EXERCISE:
Up to and including the line with "FACE = -YAW", write out the listing from its first line, minus the pictures.
+++++
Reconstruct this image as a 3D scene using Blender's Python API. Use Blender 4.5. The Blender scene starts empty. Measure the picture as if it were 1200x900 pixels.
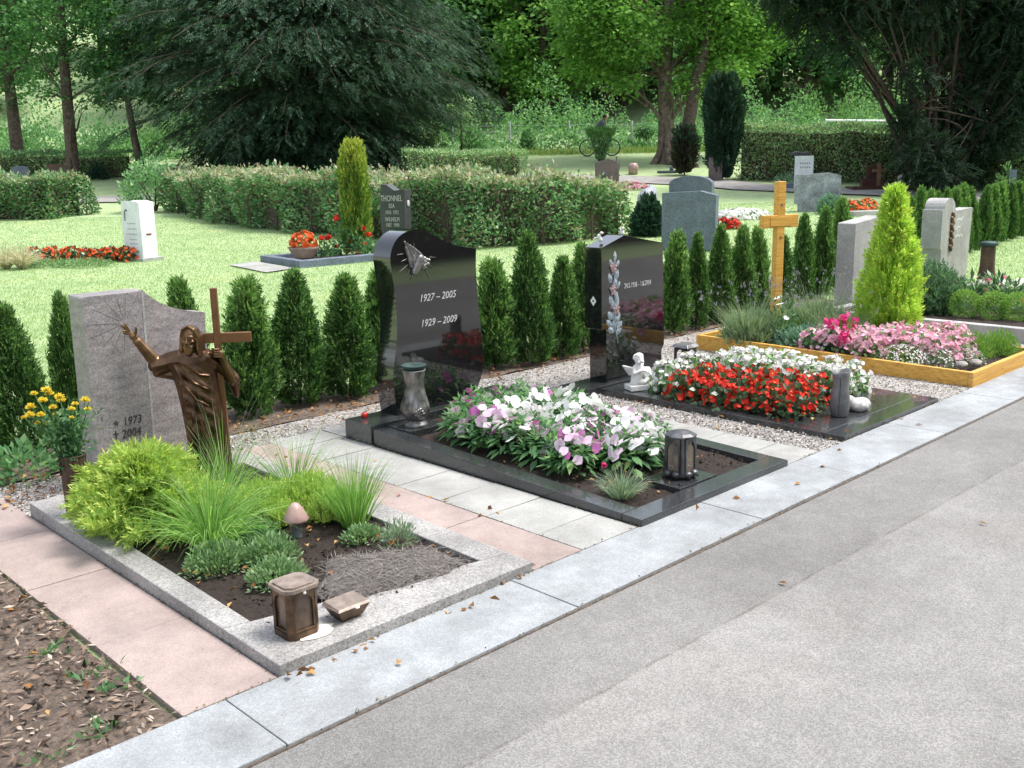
import bpy, bmesh, math, random
import numpy as np
from mathutils import Vector, Matrix
random.seed(11)
rng = np.random.default_rng(11)
R = math.radians
SC = bpy.context.scene
COL = SC.collection
pi = math.pi

# ------------------------------------------------------------------ camera model (metres; X along the kerb, Y away from the path)
FPX, YAW, PITCH, ROLL, CAMH = 1171.516, 0.768733146, 0.217272635, -0.0217701431, 1.6
def _basis():
    f = np.array([math.sin(YAW)*math.cos(PITCH), math.cos(YAW)*math.cos(PITCH), -math.sin(PITCH)])
    r0 = np.array([math.cos(YAW), -math.sin(YAW), 0.]); u0 = np.cross(r0, f)
    r = r0*math.cos(ROLL)+u0*math.sin(ROLL); u = -r0*math.sin(ROLL)+u0*math.cos(ROLL)
    return r, u, f
CR, CU, CF = _basis()
CC = np.array([0., 0., CAMH])
def ray(px, py): return CR*(px-600)/FPX + CU*(450-py)/FPX + CF
def onY(px, py, Y): d = ray(px, py); return CC + d*(Y/d[1])
def onZ(px, py, z=0.): d = ray(px, py); return CC + d*((z-CAMH)/d[2])
def depth(px, py, s): return CC + ray(px, py)*s
SX, SY = math.sin(YAW), math.cos(YAW)
_ps = [-500, 12, 16, 20, 26, 33, 40, 43, 50, 60, 75, 100, 140, 200, 400]
_pz = [0, 0, .03, .1, .32, .72, 1.35, 1.72, 2.3, 3.6, 8, 18, 36, 58, 90]
def terrain(x, y):
    s = np.asarray(x)*SX + np.asarray(y)*SY
    k = np.array([-1.5, -.75, 0, .75, 1.5])
    return sum(np.interp(s+a, _ps, _pz) for a in k)/5.
def at(px, py):
    d = ray(px, py); lo = 1.0
    t = 2.0
    while t < 200:
        p = CC+d*t
        if p[2] <= float(terrain(p[0], p[1])): break
        t += .02 if t < 60 else .2
    p = CC+d*t; p[2] = float(terrain(p[0], p[1])); return p
def mpp(p): return float((np.asarray(p)-CC) @ CF)/FPX          # metres covered by one photo pixel there
FACE = -YAW                                                      # z-rotation that turns a local -Y front to the viewer side

# ------------------------------------------------------------------ materials
def newmat(name):
    m = bpy.data.materials.new(name); m.use_nodes = True
    nt = m.node_tree
    return m, nt, nt.nodes['Principled BSDF']
def ramp(nt, stops, inp=None):
    n = nt.nodes.new('ShaderNodeValToRGB'); e = n.color_ramp.elements
    while len(e) < len(stops): e.new(.5)
    for el, (p, c) in zip(e, stops): el.position = p; el.color = (*c, 1)
    if inp is not None: nt.links.new(inp, n.inputs[0])
    return n
def coords(nt, scale=1., kind='Object'):
    tc = nt.nodes.new('ShaderNodeTexCoord'); mp = nt.nodes.new('ShaderNodeMapping')
    nt.links.new(tc.outputs[kind], mp.inputs[0]); mp.inputs['Scale'].default_value = (scale,)*3 if not isinstance(scale, tuple) else scale
    return mp.outputs[0]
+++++
RESULT OF THE EXERCISE:
Reconstruct this image as a 3D scene using Blender's Python API. Use Blender 4.5. The Blender scene starts empty. Measure the picture as if it were 1200x900 pixels.
import bpy, bmesh, math, random
import numpy as np
from mathutils import Vector, Matrix
random.seed(11)
rng = np.random.default_rng(11)
R = math.radians
SC = bpy.context.scene
COL = SC.collection
pi = math.pi

# ------------------------------------------------------------------ camera model (metres; X along the kerb, Y away from the path)
FPX, YAW, PITCH, ROLL, CAMH = 1171.516, 0.768733146, 0.217272635, -0.0217701431, 1.6
def _basis():
    f = np.array([math.sin(YAW)*math.cos(PITCH), math.cos(YAW)*math.cos(PITCH), -math.sin(PITCH)])
    r0 = np.array([math.cos(YAW), -math.sin(YAW), 0.]); u0 = np.cross(r0, f)
    r = r0*math.cos(ROLL)+u0*math.sin(ROLL); u = -r0*math.sin(ROLL)+u0*math.cos(ROLL)
    return r, u, f
CR, CU, CF = _basis()
CC = np.array([0., 0., CAMH])
def ray(px, py): return CR*(px-600)/FPX + CU*(450-py)/FPX + CF
def onY(px, py, Y): d = ray(px, py); return CC + d*(Y/d[1])
def onZ(px, py, z=0.): d = ray(px, py); return CC + d*((z-CAMH)/d[2])
def depth(px, py, s): return CC + ray(px, py)*s
SX, SY = math.sin(YAW), math.cos(YAW)
_ps = [-500, 12, 16, 20, 26, 33, 40, 43, 50, 60, 75, 100, 140, 200, 400]
_pz = [0, 0, .03, .1, .32, .72, 1.35, 1.72, 2.3, 3.6, 8, 18, 36, 58, 90]
def terrain(x, y):
    s = np.asarray(x)*SX + np.asarray(y)*SY
    k = np.array([-1.5, -.75, 0, .75, 1.5])
    return sum(np.interp(s+a, _ps, _pz) for a in k)/5.
def at(px, py):
    d = ray(px, py); lo = 1.0
    t = 2.0
    while t < 200:
        p = CC+d*t
        if p[2] <= float(terrain(p[0], p[1])): break
        t += .02 if t < 60 else .2
    p = CC+d*t; p[2] = float(terrain(p[0], p[1])); return p
def mpp(p): return float((np.asarray(p)-CC) @ CF)/FPX          # metres covered by one photo pixel there
FACE = -YAW                                                      # z-rotation that turns a local -Y front to the viewer side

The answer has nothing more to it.